In a joint statement on November 22, the Kurdish parties invoked memories of the poison gas massacre of Kurds at Halabja in 1988 to warn that Baghdad might repeat such "chauvinist attacks".
"Whenever an external threat exists against Kurdish issues, we are unified," said Omar Badi of the Islamic Union of Kurdistan, which sits in the regional assembly in opposition to the governing coalition of KDP and PUK. "Whoever confronts the threat from outside will win the votes of the Kurdish people."
A Shi'ite politician in Baghdad said one significant change had been in the role of Talabani, who had used his position as head of state to mediate between Maliki and Barzani - against whom Talabani fought a civil war in Kurdistan in the 1990s.
"Talabani has lost his strategic Shi'ite alliances and his position as a friend and father of all factions," the Shi'ite political figure said, speaking privately.

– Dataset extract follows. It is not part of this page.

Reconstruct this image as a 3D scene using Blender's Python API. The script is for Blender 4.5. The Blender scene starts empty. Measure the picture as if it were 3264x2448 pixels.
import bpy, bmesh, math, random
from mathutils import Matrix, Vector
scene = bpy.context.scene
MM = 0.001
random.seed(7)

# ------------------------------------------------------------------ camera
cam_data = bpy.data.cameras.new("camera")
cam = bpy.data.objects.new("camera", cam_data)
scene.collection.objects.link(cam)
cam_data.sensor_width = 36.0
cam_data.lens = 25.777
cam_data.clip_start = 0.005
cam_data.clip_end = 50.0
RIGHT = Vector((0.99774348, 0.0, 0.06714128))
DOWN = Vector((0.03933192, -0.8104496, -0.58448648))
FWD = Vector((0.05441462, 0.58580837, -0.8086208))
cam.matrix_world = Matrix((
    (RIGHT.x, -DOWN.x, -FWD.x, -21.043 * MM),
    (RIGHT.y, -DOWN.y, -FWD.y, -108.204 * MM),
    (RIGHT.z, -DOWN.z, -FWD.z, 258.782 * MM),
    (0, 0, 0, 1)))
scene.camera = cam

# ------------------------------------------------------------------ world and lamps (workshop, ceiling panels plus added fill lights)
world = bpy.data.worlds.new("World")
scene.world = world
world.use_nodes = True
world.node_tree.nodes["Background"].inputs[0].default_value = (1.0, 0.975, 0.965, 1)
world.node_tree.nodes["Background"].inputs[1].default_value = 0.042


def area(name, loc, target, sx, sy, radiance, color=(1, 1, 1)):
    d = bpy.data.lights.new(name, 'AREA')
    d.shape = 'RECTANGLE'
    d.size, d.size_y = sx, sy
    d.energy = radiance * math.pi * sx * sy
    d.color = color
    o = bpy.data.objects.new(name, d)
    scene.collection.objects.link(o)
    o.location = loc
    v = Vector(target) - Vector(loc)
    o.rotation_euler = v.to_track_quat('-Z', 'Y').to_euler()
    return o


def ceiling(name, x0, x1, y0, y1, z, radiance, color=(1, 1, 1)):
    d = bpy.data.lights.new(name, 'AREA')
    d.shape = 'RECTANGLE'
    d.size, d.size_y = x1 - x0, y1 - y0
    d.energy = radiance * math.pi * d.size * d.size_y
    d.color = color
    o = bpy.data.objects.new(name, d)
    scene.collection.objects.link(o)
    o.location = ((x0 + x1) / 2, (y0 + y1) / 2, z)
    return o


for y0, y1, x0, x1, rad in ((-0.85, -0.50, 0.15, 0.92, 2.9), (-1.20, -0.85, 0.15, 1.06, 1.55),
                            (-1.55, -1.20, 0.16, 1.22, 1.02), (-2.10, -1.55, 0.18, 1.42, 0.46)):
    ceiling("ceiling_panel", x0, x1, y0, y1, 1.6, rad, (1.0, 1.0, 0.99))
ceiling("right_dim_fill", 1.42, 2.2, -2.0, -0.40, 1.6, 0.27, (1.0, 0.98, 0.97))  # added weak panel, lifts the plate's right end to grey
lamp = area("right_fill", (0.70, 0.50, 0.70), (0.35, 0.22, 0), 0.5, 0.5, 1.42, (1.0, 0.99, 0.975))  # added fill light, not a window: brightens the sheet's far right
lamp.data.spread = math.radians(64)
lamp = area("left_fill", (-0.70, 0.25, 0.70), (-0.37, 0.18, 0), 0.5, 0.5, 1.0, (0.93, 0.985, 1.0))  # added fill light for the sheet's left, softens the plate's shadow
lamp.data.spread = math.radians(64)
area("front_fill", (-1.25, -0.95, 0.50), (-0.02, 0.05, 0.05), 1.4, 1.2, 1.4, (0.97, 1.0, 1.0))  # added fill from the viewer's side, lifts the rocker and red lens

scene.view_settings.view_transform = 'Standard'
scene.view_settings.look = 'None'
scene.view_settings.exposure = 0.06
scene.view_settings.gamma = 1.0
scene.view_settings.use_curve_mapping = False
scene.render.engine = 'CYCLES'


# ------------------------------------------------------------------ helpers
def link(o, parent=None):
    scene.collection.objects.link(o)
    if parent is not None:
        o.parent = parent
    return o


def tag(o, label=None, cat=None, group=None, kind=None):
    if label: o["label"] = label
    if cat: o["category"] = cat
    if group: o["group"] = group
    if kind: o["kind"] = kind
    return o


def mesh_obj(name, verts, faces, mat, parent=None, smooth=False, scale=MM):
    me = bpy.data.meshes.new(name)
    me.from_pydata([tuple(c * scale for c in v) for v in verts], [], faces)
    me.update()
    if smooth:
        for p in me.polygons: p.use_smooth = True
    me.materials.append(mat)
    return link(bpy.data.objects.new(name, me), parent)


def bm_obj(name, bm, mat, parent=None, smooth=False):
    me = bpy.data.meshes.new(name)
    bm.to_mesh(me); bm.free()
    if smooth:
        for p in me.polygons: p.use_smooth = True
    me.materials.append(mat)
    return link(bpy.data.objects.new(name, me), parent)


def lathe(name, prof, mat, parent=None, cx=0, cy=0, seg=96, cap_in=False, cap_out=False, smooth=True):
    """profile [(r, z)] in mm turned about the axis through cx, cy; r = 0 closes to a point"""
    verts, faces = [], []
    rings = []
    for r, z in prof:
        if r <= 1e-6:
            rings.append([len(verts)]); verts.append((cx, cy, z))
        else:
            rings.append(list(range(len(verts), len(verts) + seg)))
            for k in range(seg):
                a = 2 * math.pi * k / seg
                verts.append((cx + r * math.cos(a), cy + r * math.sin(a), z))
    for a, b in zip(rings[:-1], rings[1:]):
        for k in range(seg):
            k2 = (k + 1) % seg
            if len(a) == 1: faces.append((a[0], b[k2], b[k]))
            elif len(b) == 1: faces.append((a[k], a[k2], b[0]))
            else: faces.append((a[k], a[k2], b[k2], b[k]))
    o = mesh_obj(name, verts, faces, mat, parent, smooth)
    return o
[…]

"He can no longer play the role of intermediary between the rivals."
STALEMATE
For now, that phoney war continues, around Tuz Khurmato, to the southeast of it in Diyala province, in the northwest around the big city of Mosul and, most intensely, around Kirkuk.
For years, it has been a conflict fought in near silence, with intimidation and only sporadic violence used to drive out rival groups and alter the ethnic mix of local communities that are supposed, one day, to vote in a referendum on whether parts of the disputed territories should join the Kurdistan region.
Kurds are keen to reverse Saddam's policy of resettling the area with Arabs, including many Shi'ites from the south.
Arabs accuse Kurds of rewriting history. Other substantial groups, notably Turkish-speaking Turkmen, are also pressing claims.
Stalemate over holding the plebiscite that the constitution stated should have been held by 2007, has left Baghdad and Arbil increasingly arguing along the barrels of their tanks.